→ **Aim**:
What are the lines from the one with "Generate a Blender" through the one with "RS = np.random.RandomState(5)", inclusive? Output them exactly, and leave out the pictures.

→ **Available records**:
==========

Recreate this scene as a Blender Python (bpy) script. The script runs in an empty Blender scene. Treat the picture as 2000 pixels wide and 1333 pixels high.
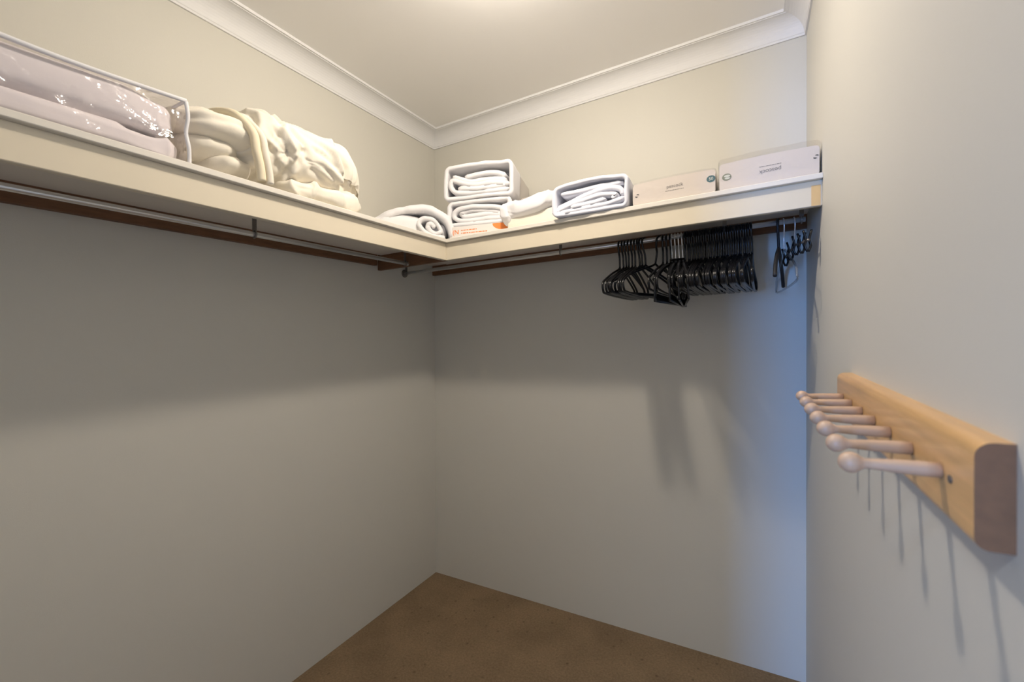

==========

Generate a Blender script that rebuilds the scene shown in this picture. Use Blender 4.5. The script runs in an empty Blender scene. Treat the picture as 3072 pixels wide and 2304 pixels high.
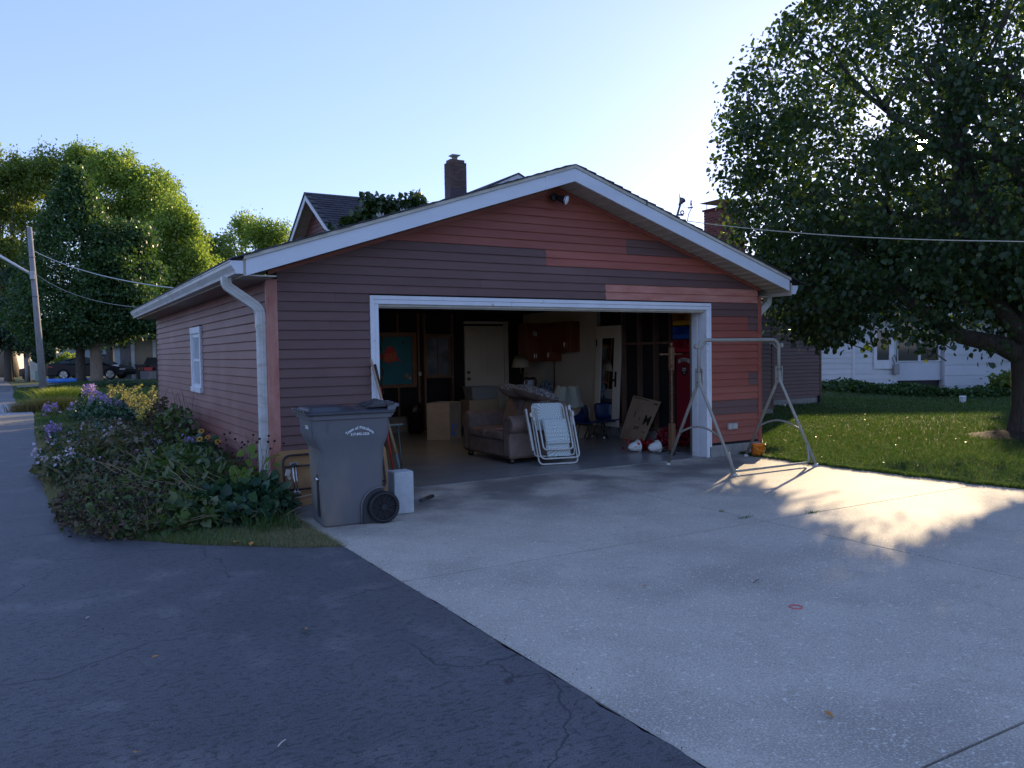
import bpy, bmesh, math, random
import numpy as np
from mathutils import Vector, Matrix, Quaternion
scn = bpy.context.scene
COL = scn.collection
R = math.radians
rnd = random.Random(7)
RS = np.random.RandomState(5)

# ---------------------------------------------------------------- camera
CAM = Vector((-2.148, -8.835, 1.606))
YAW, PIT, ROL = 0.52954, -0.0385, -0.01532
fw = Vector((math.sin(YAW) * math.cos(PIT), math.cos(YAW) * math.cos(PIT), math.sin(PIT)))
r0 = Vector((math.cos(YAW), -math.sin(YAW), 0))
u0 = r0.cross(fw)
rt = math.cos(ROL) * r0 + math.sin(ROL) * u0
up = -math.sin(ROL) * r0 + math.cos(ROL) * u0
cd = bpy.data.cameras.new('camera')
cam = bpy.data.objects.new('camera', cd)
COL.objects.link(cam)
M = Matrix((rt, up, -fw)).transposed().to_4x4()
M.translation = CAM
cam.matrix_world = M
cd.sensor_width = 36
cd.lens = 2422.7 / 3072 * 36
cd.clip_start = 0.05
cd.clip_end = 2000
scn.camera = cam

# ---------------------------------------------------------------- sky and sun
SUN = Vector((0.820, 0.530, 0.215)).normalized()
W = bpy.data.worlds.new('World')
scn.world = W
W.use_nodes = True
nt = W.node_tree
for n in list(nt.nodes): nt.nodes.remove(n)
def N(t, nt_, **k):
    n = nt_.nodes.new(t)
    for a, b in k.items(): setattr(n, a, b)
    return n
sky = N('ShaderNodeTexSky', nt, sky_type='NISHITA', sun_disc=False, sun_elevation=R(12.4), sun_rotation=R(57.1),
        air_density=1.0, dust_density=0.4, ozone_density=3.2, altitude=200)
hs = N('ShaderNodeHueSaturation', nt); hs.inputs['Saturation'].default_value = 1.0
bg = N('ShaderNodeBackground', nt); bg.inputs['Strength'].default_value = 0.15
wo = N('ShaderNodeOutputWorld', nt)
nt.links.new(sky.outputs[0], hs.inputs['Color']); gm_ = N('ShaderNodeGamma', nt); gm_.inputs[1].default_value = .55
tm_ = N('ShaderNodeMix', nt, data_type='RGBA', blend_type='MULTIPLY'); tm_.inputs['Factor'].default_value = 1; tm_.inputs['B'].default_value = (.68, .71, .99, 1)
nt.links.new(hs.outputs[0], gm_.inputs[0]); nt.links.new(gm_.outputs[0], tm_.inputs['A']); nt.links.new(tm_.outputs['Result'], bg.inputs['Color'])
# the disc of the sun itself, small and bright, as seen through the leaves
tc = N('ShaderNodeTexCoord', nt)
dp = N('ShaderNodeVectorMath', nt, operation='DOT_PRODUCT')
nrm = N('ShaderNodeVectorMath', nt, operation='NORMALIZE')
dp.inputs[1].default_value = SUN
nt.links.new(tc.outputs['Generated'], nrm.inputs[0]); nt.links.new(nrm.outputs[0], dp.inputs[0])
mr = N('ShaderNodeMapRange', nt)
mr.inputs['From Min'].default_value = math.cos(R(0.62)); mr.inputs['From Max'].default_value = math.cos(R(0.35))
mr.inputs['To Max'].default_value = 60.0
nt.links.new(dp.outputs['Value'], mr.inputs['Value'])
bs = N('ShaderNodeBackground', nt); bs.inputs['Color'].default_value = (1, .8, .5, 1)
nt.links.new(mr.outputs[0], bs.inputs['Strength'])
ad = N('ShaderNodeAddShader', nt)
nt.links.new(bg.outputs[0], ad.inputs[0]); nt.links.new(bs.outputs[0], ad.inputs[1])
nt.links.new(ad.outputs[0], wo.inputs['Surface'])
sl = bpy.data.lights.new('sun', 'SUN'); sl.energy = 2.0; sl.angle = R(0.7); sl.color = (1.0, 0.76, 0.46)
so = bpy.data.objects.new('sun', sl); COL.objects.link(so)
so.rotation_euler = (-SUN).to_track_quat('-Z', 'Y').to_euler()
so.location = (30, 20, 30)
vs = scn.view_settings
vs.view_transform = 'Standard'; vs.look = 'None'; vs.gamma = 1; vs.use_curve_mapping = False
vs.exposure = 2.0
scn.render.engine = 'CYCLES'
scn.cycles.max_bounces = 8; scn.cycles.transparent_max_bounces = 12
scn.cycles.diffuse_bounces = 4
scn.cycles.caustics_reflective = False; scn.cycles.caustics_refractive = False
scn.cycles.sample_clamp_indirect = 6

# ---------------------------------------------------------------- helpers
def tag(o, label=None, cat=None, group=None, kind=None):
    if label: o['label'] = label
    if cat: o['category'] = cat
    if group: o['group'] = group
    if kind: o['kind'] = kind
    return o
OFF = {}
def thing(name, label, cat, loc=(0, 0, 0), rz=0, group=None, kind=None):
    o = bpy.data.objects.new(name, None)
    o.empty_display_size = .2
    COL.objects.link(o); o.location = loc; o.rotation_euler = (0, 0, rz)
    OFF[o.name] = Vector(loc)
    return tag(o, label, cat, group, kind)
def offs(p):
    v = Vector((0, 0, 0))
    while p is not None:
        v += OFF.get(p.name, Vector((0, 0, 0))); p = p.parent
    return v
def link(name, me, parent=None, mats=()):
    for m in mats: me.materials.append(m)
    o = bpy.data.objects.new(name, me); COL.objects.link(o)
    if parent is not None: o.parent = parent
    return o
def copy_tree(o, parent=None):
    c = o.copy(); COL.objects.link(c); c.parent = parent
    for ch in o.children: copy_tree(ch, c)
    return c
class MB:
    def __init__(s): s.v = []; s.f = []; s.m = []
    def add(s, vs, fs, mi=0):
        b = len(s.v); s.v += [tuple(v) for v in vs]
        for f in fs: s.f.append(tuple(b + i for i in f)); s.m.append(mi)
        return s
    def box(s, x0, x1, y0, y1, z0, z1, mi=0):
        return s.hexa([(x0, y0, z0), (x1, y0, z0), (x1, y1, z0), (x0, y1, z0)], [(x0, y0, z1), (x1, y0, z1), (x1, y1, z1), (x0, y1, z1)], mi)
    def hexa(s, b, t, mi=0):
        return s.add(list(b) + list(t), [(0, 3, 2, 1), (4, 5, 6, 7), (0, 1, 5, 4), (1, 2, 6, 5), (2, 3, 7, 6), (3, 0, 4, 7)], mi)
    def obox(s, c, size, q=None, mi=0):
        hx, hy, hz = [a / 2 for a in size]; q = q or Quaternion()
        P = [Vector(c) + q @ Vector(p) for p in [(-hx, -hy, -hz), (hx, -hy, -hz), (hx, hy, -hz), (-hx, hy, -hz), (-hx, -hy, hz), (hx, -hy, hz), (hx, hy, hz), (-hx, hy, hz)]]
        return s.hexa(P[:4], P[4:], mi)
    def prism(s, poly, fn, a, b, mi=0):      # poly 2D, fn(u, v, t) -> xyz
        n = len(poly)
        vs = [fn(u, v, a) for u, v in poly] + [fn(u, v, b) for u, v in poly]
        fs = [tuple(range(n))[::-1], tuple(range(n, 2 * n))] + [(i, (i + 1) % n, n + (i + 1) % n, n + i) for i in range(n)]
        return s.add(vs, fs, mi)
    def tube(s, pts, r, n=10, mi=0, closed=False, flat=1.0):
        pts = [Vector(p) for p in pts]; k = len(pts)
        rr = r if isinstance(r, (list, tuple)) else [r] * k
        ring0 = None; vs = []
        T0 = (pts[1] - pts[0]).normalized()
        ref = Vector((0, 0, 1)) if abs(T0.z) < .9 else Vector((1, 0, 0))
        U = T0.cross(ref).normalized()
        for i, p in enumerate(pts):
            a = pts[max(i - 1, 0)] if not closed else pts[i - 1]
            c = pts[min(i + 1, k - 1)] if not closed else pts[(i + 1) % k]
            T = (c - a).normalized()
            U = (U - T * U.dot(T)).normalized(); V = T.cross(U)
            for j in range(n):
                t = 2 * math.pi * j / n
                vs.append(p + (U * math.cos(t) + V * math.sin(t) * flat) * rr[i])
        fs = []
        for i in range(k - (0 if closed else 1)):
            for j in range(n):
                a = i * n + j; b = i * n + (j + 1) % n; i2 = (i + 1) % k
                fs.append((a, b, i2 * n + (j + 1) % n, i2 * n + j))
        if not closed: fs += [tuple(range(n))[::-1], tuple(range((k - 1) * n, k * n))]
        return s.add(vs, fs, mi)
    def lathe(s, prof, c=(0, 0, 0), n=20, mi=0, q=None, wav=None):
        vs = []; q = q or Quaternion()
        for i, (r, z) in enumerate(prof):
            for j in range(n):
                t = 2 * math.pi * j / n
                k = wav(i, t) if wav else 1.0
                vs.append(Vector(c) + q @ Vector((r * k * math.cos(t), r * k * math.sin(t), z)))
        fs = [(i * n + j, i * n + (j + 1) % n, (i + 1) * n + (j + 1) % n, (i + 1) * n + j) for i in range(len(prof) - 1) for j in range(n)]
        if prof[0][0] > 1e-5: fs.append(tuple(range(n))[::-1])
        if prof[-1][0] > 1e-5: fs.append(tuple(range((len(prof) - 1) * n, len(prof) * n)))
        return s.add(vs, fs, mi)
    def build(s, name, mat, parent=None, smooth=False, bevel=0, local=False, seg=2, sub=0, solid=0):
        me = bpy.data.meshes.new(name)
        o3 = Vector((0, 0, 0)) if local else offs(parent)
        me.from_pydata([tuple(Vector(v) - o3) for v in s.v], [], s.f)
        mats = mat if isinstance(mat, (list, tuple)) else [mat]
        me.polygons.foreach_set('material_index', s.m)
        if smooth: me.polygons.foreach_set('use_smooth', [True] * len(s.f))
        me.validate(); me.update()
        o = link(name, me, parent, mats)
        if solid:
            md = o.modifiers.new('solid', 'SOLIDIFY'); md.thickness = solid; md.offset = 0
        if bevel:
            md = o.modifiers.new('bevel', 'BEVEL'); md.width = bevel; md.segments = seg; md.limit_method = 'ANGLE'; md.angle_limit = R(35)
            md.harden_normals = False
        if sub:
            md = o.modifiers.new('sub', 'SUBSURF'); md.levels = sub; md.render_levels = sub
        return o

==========

→ **Solution for this problem**:
Generate a Blender script that rebuilds the scene shown in this picture. Use Blender 4.5. The script runs in an empty Blender scene. Treat the picture as 3072 pixels wide and 2304 pixels high.
import bpy, bmesh, math, random
import numpy as np
from mathutils import Vector, Matrix, Quaternion
scn = bpy.context.scene
COL = scn.collection
R = math.radians
rnd = random.Random(7)
RS = np.random.RandomState(5)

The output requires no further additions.